Mas não vou me isentar do clichê da mulher moderninha com seu melhor amigo gay. Quem assiste à minha série, Adorável Psicose, sabe que um dos personagens é o – pam pam pammm – meu melhor amigo gay. Que é baseado em uma pessoa real que é o – pam pam pammm – meu melhor amigo gay. Muito embora, eu costume me referir a ele somente como meu melhor amigo. Sem o gay.

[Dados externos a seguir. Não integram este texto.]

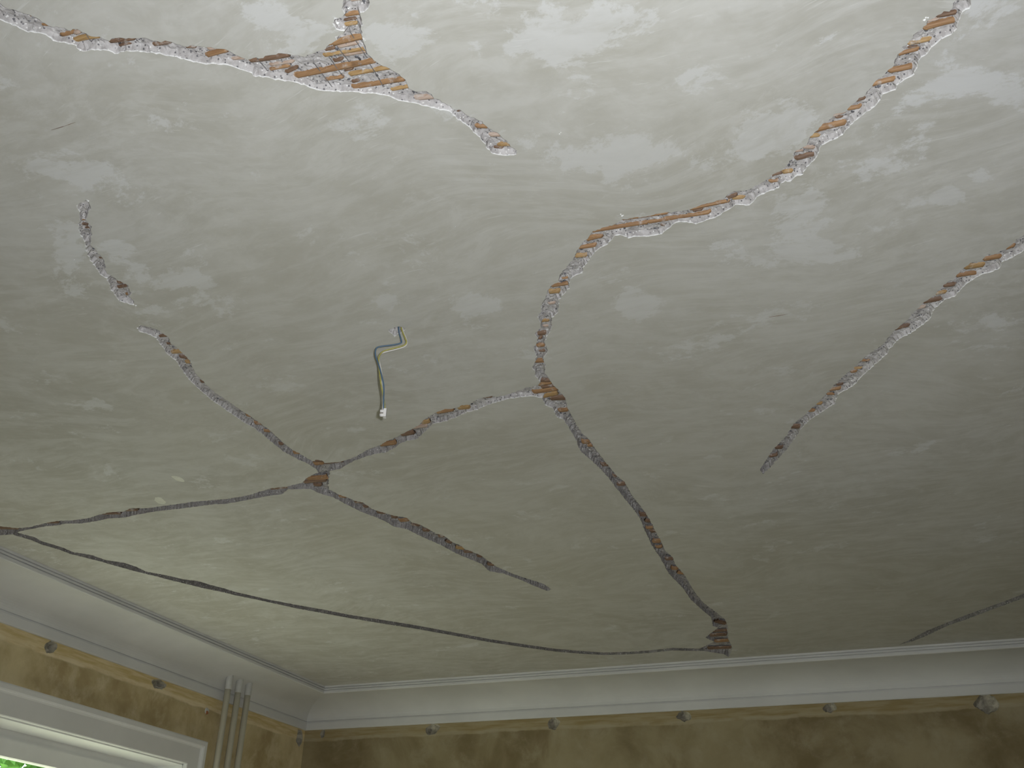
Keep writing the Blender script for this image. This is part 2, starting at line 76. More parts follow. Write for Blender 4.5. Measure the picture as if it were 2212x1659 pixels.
REEDS = {
 'A': [(-1.2233,0.8918,-1.1987,0.8933,0.0077,'o'), (-1.1986,0.8966,-1.1889,0.898,0.0082,'p'), (-1.2112,0.9105,-1.164,0.917,0.0092,'y'), (-1.1546,0.9326,-1.1092,0.9418,0.0086,'b'), (-1.1459,0.9469,-1.1227,0.9499,0.0047,'b'), (-1.2375,0.8639,-1.2234,0.8712,0.0042,'o'), (-1.088,0.9651,-1.0554,0.9705,0.0076,'b'), (-1.0378,0.9892,-1.0241,0.9954,0.0064,'b'), (-1.0155,1.0177,-0.9759,1.02,0.0102,'o'), (-1.0043,1.005,-0.9923,1.0094,0.0063,'p'), (-0.9802,1.041,-0.9569,1.0474,0.0052,'p'), (-0.9518,1.0538,-0.8808,1.0664,0.01,'b'), (-0.9251,1.0752,-0.8835,1.0825,0.0071,'p'), (-0.9318,1.0855,-0.8942,1.0889,0.0069,'o'), (-0.9079,1.1001,-0.8837,1.0963,0.0076,'b'), (-0.8973,1.1135,-0.7454,1.1302,0.0111,'o'), (-0.8517,1.1398,-0.8189,1.1448,0.0074,'o'), (-0.8045,1.1442,-0.7308,1.154,0.0083,'y'), (-0.8157,1.1723,-0.7198,1.1873,0.0096,'o'), (-0.7534,1.2026,-0.7202,1.2063,0.0064,'y'), (-0.8246,1.0895,-0.7477,1.1012,0.0079,'y'), (-0.7966,1.0699,-0.7386,1.075,0.0122,'o'), (-0.8061,1.0707,-0.7881,1.0708,0.0054,'o'), (-0.7911,1.0807,-0.757,1.0857,0.0068,'p'), (-0.816,1.0781,-0.7989,1.08,0.0068,'b'), (-0.7927,1.0991,-0.7517,1.1053,0.008,'p'), (-0.814,1.1059,-0.7997,1.1067,0.0068,'b'), (-0.8078,1.1336,-0.7949,1.1337,0.0058,'b'), (-0.8093,1.1626,-0.7984,1.1631,0.0061,'b'), (-0.7452,1.024,-0.7183,1.0288,0.0083,'o'), (-0.7555,1.0421,-0.7366,1.046,0.0076,'y'), (-0.7525,1.0337,-0.7325,1.037,0.0056,'b'), (-0.7225,1.0009,-0.6987,1.0058,0.0045,'p'), (-0.7221,1.2362,-0.6887,1.2436,0.0102,'p'), (-0.6657,1.2896,-0.6577,1.2925,0.006,'b'), (-0.6472,1.3404,-0.6282,1.3487,0.0099,'o'), (-0.6321,1.3713,-0.6149,1.3776,0.0089,'p'), (-0.6285,1.4012,-0.6057,1.4082,0.0103,'y'), (-0.6381,1.406,-0.6245,1.4123,0.0065,'b'), (-1.2644,0.8181,-1.2571,0.8188,0.0025,'o'), (-1.2433,0.8416,-1.2382,0.8425,0.0027,'o'), (-0.7108,0.9727,-0.6803,0.9783,0.007,'o'), (-0.6929,0.9412,-0.6567,0.9473,0.0075,'y'), (-1.3141,0.7591,-1.2809,0.7655,0.0067,'b'), (-1.3312,0.7194,-1.2985,0.7258,0.0065,'o')],
 'B': [(-1.5545,1.3114,-1.5397,1.3116,0.0091,'o'), (-1.5618,1.3224,-1.554,1.3321,0.0086,'b'), (-1.5659,1.3399,-1.5533,1.3427,0.0062,'b'), (-1.6422,1.5339,-1.6295,1.5364,0.0089,'b'), (-1.6554,1.5496,-1.628,1.5491,0.0093,'b'), (-1.6579,1.582,-1.6397,1.578,0.0065,'o'), (-1.616,1.4396,-1.6068,1.441,0.0048,'b')],
 'C': [(0.1571,1.362,0.1864,1.3649,0.008,'b'), (0.1377,1.3816,0.1839,1.3812,0.0112,'o'), (0.1412,1.3694,0.1595,1.3711,0.005,'p'), (0.1109,1.4087,0.1443,1.4093,0.0084,'y'), (0.0934,1.4274,0.1252,1.426,0.0075,'o'), (0.1103,1.4172,0.1242,1.418,0.0043,'b'), (0.0767,1.4606,0.1135,1.4628,0.01,'o'), (0.0456,1.484,0.0826,1.4836,0.0091,'o'), (0.0152,1.5138,0.0303,1.5132,0.007,'b'), (-0.0009,1.5301,0.0206,1.5318,0.0084,'o'), (-0.0272,1.5406,-0.0049,1.5374,0.0059,'p'), (-0.0609,1.5658,-0.0094,1.5638,0.0136,'o'), (-0.0221,1.5463,-0.0117,1.5476,0.0049,'b'), (-0.073,1.5812,-0.0573,1.583,0.0077,'y'), (-0.0899,1.6048,-0.07,1.6149,0.0075,'p'), (-0.1065,1.6126,-0.0914,1.6153,0.0053,'p'), (-0.107,1.6333,-0.0723,1.632,0.0106,'b'), (-0.1366,1.6656,-0.12,1.6673,0.0084,'y'), (-0.1582,1.6666,-0.1385,1.6664,0.0069,'b'), (-0.1649,1.6849,-0.1385,1.6885,0.0071,'o'), (-0.2441,1.7112,-0.2224,1.7144,0.0089,'y'), (-0.3324,1.7158,-0.2529,1.7174,0.0089,'o'), (-0.2523,1.7051,-0.236,1.7032,0.0084,'b'), (-0.4719,1.7014,-0.3793,1.7134,0.0077,'o'), (-0.5453,1.7189,-0.4251,1.7299,0.0094,'o'), (-0.4251,1.7299,-0.2975,1.7397,0.0092,'o'), (-0.328,1.7255,-0.3109,1.7268,0.0061,'b'), (-0.4018,1.7467,-0.394,1.7512,0.0077,'b'), (-0.5637,1.7435,-0.5299,1.7416,0.0123,'o'), (-0.5896,1.7644,-0.553,1.7685,0.0099,'o'), (-0.6061,1.7911,-0.5836,1.7974,0.0121,'y'), (-0.6619,1.8642,-0.6489,1.865,0.0053,'o'), (-0.6949,1.8842,-0.6552,1.8864,0.0108,'o'), (-0.7094,1.9054,-0.6859,1.9096,0.0152,'y'), (-0.7261,1.9514,-0.7131,1.9539,0.0079,'p'), (-0.7739,2.017,-0.7524,2.0201,0.0103,'y'), (-0.7736,2.0419,-0.7622,2.0436,0.0063,'p'), (-0.8039,2.0679,-0.7701,2.0751,0.0151,'b'), (-0.8044,2.0887,-0.7968,2.0914,0.0111,'b'), (-0.82,2.1237,-0.8019,2.1252,0.0153,'o'), (-0.8242,2.1515,-0.8029,2.1515,0.0087,'b'), (-0.8539,2.1935,-0.8293,2.1995,0.0166,'o'), (-0.8746,2.2935,-0.8498,2.3048,0.0153,'b'), (-0.8895,2.3156,-0.853,2.3172,0.0148,'o'), (-0.9174,2.3505,-0.8503,2.3539,0.0202,'o'), (-0.9016,2.3842,-0.8592,2.3789,0.0167,'y'), (-0.8849,2.4014,-0.8466,2.4117,0.0217,'b'), (-0.8855,2.3335,-0.8489,2.3351,0.0124,'b'), (-0.8874,2.4769,-0.8643,2.4818,0.0197,'o'), (-1.1516,2.3689,-1.1195,2.3738,0.0246,'y'), (-1.2197,2.3758,-1.17,2.3746,0.0181,'o'), (-1.0596,2.333,-1.0344,2.3358,0.0104,'b'), (-1.2898,2.4201,-1.2667,2.4217,0.0167,'y'), (-1.3278,2.4423,-1.2837,2.4444,0.0141,'p'), (-1.3828,2.4727,-1.3431,2.4729,0.0198,'b'), (-1.4769,2.5152,-1.4237,2.516,0.0235,'o'), (-1.7412,2.5736,-1.7122,2.5759,0.0194,'o'), (-1.7356,2.5533,-1.7058,2.5595,0.0135,'b'), (-1.708,2.5773,-1.6461,2.5831,0.013,'b'), (-1.8308,2.6668,-1.7594,2.6785,0.025,'o'), (-1.8529,2.6913,-1.7756,2.6969,0.0173,'b'), (-1.8329,2.7222,-1.8122,2.729,0.0154,'b'), (-1.7592,2.4801,-1.7427,2.4857,0.0135,'o'), (-1.7567,2.2649,-1.7389,2.2742,0.0125,'o'), (-1.7488,2.2109,-1.7407,2.2199,0.0119,'o'), (-1.7604,2.3188,-1.7476,2.3264,0.0097,'o'), (-1.7667,2.411,-1.7572,2.4142,0.0131,'b'), (-1.7048,1.7644,-1.6853,1.7688,0.0107,'b'), (-1.7104,1.801,-1.6967,1.8057,0.0092,'b'), (-1.7276,1.8419,-1.6984,1.8496,0.0138,'y'), (-1.7205,1.8671,-1.7065,1.8796,0.0126,'b'), (-1.7238,1.8967,-1.7097,1.9016,0.0122,'y'), (-1.7522,1.9991,-1.7438,2.0021,0.0104,'b'), (-0.8906,2.6919,-0.871,2.6985,0.0223,'o'), (-0.8819,2.7185,-0.8675,2.7234,0.0161,'o'), (-0.885,2.866,-0.8663,2.8686,0.0206,'b'), (-0.8759,2.9591,-0.8662,2.9623,0.0146,'b'), (-0.8827,3.0271,-0.859,3.031,0.0261,'b'), (-0.8841,3.3015,-0.8581,3.3144,0.0295,'b'), (-0.8822,3.366,-0.8696,3.3747,0.0209,'b'), (-0.8986,3.4314,-0.8768,3.4384,0.0182,'o'), (-0.8927,3.4718,-0.8727,3.4734,0.0227,'b'), (-0.9092,3.5709,-0.8835,3.5791,0.0339,'o'), (-0.9161,3.6358,-0.8969,3.6366,0.0195,'o'), (-0.9157,3.7702,-0.8843,3.7746,0.0262,'b'), (-0.9188,3.8823,-0.8979,3.8945,0.0265,'o'), (-0.91,3.9434,-0.885,3.963,0.0207,'o'), (-0.9092,4.6497,-0.8734,4.6988,0.033,'b'), (-0.9822,4.8674,-0.9092,4.8721,0.0394,'b'), (-0.9903,4.975,-0.918,4.9786,0.0408,'o'), (-1.0451,5.0912,-0.9348,5.1048,0.0344,'b'), (-0.9589,4.8004,-0.895,4.8029,0.0306,'b'), (-1.8017,2.8322,-1.7812,2.8431,0.0165,'o'), (-1.7749,2.8925,-1.7511,2.9046,0.0169,'b'), (-1.7665,2.9392,-1.7527,2.9437,0.0126,'b'), (-1.7465,2.9995,-1.7242,3.0158,0.0174,'b'), (-1.7193,3.0588,-1.7036,3.0639,0.0177,'b'), (-1.709,3.0995,-1.6765,3.1006,0.0205,'o'), (-1.6843,3.1455,-1.6628,3.162,0.0181,'b'), (-1.6706,3.2081,-1.6501,3.2196,0.0189,'b'), (-1.6423,3.2818,-1.6243,3.2875,0.0192,'b'), (-1.641,3.3435,-1.627,3.3583,0.0185,'b'), (-1.6317,3.4146,-1.6074,3.433,0.02,'y'), (-1.6221,3.466,-1.5916,3.4756,0.0155,'b'), (-1.5918,3.5248,-1.5785,3.5345,0.0207,'b'), (-1.5922,3.6262,-1.5717,3.6383,0.0219,'b'), (-3.2075,2.6905,-3.1123,2.7261,0.0195,'b'), (-2.9639,2.7096,-2.9172,2.7246,0.0139,'b'), (-2.6982,2.7049,-2.6367,2.7249,0.0133,'b'), (-2.5945,2.7062,-2.553,2.7151,0.0166,'b'), (-1.9897,2.7034,-1.9287,2.707,0.0106,'b'), (0.204,1.3146,0.2309,1.3152,0.0085,'o'), (0.2179,1.2824,0.2442,1.2813,0.0073,'b')],
 'D': [(0.3427,2.0413,0.3774,2.0387,0.0136,'o'), (0.3992,1.9689,0.4323,1.9652,0.0128,'b'), (0.2658,2.0742,0.282,2.0677,0.0099,'o'), (0.2226,2.1,0.2559,2.101,0.0145,'o'), (0.1839,2.1194,0.2215,2.1216,0.0166,'y'), (0.1661,2.147,0.2061,2.1498,0.0132,'o'), (0.138,2.1777,0.1613,2.1801,0.0116,'b'), (0.1181,2.2065,0.1409,2.2066,0.0099,'y'), (0.0919,2.232,0.1361,2.2311,0.0141,'b'), (0.0764,2.2557,0.0938,2.2555,0.0082,'p'), (0.0204,2.3338,0.0535,2.3276,0.0106,'b'), (-0.0718,2.4624,-0.05,2.47,0.007,'o'), (-0.0988,2.5139,-0.0863,2.5157,0.01,'o'), (-0.0892,2.4993,-0.0724,2.5025,0.0074,'y'), (-0.1406,2.5734,-0.1275,2.5726,0.0103,'b'), (-0.1647,2.5951,-0.1362,2.5967,0.0132,'o'), (-0.1726,2.6201,-0.1552,2.626,0.0079,'o'), (-0.2078,2.6648,-0.1948,2.6692,0.0109,'y'), (-0.2314,2.7006,-0.2182,2.7051,0.0112,'o'), (-0.2937,2.7861,-0.2702,2.794,0.0208,'b'), (-0.3577,2.9115,-0.341,2.9172,0.0161,'b'), (-0.3845,2.9647,-0.3638,2.9647,0.0133,'b')],
 'E': [],
 'F': [],
 'H': [],
}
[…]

Chamar um amigo que vem a ser gay de “amigo gay” é como sair por aí apresentando um amigo negro como “meu amigo negro”. Ou apresentar uma amiga japonesa como “minha amiga asiática”. É de um preconceito indescritível. Porque parte da premissa de que ser amiga de uma dita minoria torna a pessoa mais cool. E eu uso “dita minoria” pois, convenhamos, ao menos por onde eu circulo, os gays não são nem de longe o menor grupo.

De todo modo, a mulher hétero que sai por aí chamando um amigo gay de “meu amigo gay” é qualquer coisa, menos amiga dele. Pelo contrário, dizer isso faz a pessoa soar como um acessório. Mais ou menos assim: “eu nunca saio de casa sem minha make básica, minha itbag, meus sapatos da estação e meu melhor amigo gay.” Nada mais cafona e fora de moda. Como diria um gayxorcista, “suuuper 1996”.

Seja como for, nada no mundo vai me impedir de continuar sonhando com meu Givenchy. E quando nos encontrarmos, vai ser como nas comédias românticas que eu assistia na adolescência. Nós vamos ser perfeitos um para o outro. E eu serei feliz para sempre com minha arara cheia de roupas feitas sob medida para mim.